Digitised... Bowie and friend reminisce about the old Berlin days.
But when I finally took the plunge, I was relieved. The song itself had a haunting, elegiac quality, an evocation of lost love and lost times. Where once Bowie cut up random phrases to create an overblown world of sci-fi fantasy and psychodrama, here we had low-key fragments of memory — faraway places and faraway people, faded and muffled. The man’s many masks had been removed at last… he was seemingly speaking from the heart rather than through some artfully constructed character. All rather beautiful and touching.

The promo video, by US director Tony Oursler, was also intriguing. Nothing slick, nothing flashy, nothing rock ’n’ roll. Two faces tightly and crudely cut out, with a knitted fingerless glove for a body, sitting on a table strewn with mementos. On the right Bowie singing, on the left an an anonymous woman looking out passively. A mirror behind them screens grainy black-and-white footage of 1970s Berlin. The lyrics are tapped out in a gnarly typewriter font as they’re sung; clearly, we’re meant to take in the words. This is more art school than MTV — raw, home made, curious, slightly ugly and unnerving. Eschewing his trademark showmanship, Bowie speaks in a whisper, but we still listen.

Next... don’t mention dolphins swimming. 
Which brings me on to Jonathan Barnbrook’s cover design for Bowie’s forthcoming album, ‘The Next Day’. Lambasted for being “lazy” and “ugly”, its vociferous online critics have missed the point entirely. In fact, this is a spectacular coup, a masterful piece of anti-design that has sparked astonishing debate and controversy two months ahead of the album’s release.

Barnbrook has simply taken the cover of Bowie’s 1977 album “Heroes”, and placed a white square in its centre. The new album title sits in this square, set in a new Barnbrook-designed sans font called Doctrine. Meanwhile, the word “Heroes” on the original image behind has been struck out.

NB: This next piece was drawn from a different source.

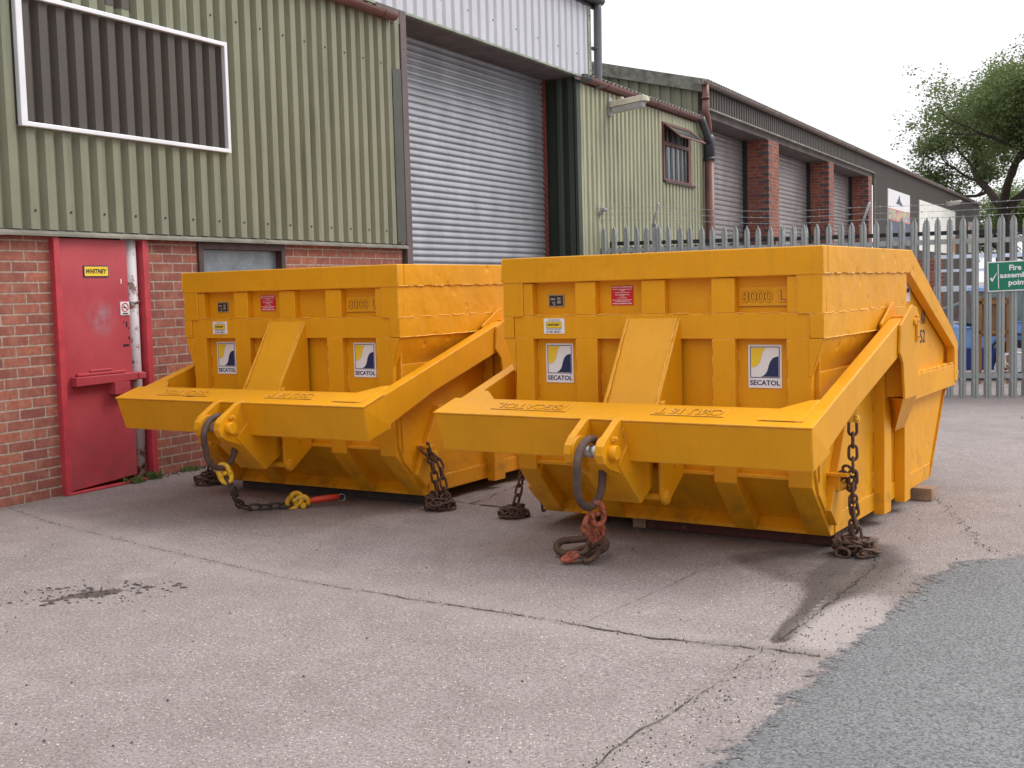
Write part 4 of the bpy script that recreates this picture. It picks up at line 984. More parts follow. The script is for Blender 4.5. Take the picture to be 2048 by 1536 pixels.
# stickers
def logo(u0, z0, W_=.178, Hh=.222):
    st = MB(); y_ = .046; st.box(u0, u0 + W_, y_, y_ + .003, z0, z0 + Hh); base_ = st.build('logo_sticker', M['white'], SK)
    x0, x1, zb, zt_ = u0 + .010, u0 + W_ - .010, z0 + .052, z0 + Hh - .010; yy = y_ - .0012
    mb = MB()
    for a in ((x0, x1, zb, zb + .0035), (x0, x1, zt_ - .0035, zt_), (x0, x0 + .0035, zb, zt_), (x1 - .0035, x1, zb, zt_)): mb.box(a[0], a[1], yy, yy + .001, a[2], a[3])
    W2_, H2 = x1 - x0 - .012, zt_ - zb - .012; ox, oz = x0 + .006, zb + .006
    P_ = lambda p, q: (ox + p * W2_, oz + q * H2)
    nv = [(.36, .0), (.48, .06), (.56, .15), (.61, .27), (.65, .42), (.71, .55), (.80, .65), (.90, .69), (1, .71), (1, 0)]
    f = mb.bm.faces.new([mb.bm.verts.new((P_(*q)[0], yy, P_(*q)[1])) for q in nv])
    text_mesh('SECATOL', mb, W_ - .018, (u0 + .009, y_, z0 + .014), (1, 0, 0), (0, 0, 1), .026, .0012, .022)
    # slab serifs
    mb.build('navy_print', M['navy'], base_)
    mb = MB(); yl = [(0, 1), (.55, 1), (.47, .93), (.42, .84), (.38, .70), (.34, .55), (.28, .44), (.18, .36), (.08, .33), (0, .32)]
    mb.bm.faces.new([mb.bm.verts.new((P_(*q)[0], yy, P_(*q)[1])) for q in yl]); mb.build('yellow_print', M['sign_yellow'], base_)
logo(-.690, .874); logo(.527, .870)
st = MB(); st.box(-.671, -.537, -.003, 0, 1.153, 1.238); ws = st.build('hire_sticker', M['white'], SK)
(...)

The design is by no means a thing of beauty, but there’s no denying it’s bold, brave and original. As a simple visual metaphor, it speaks eloquently of moving on, while never quite being able to escape the past. There’s something almost sacrilegious about defacing a classic LP design, an echo of Barnbrook’s design for Bowie’s 2002 album ‘Heathen’, which featured vandalised works of art. However, the graphic defilement of ‘The Next Day’ has a more casual brutality — a rudimentary address sticker slapped over a seminal piece of rock iconography. The Doctrine font too is a deliberate piece of undesign, far less showy or politically charged than most Barnbrook typefaces, so it doesn’t distract from the central idea.

Of all Bowie’s album covers, the choice of “Heroes” as a backdrop was inspired — the second in the so-called Berlin trilogy, with a striking black-and-white portrait by Masayoshi Sukita, this was Bowie pictured at the height of his creative powers. “We could be heroes, just for one day”... but now, slaves to the inevitability of time, we’ve moved on to the next.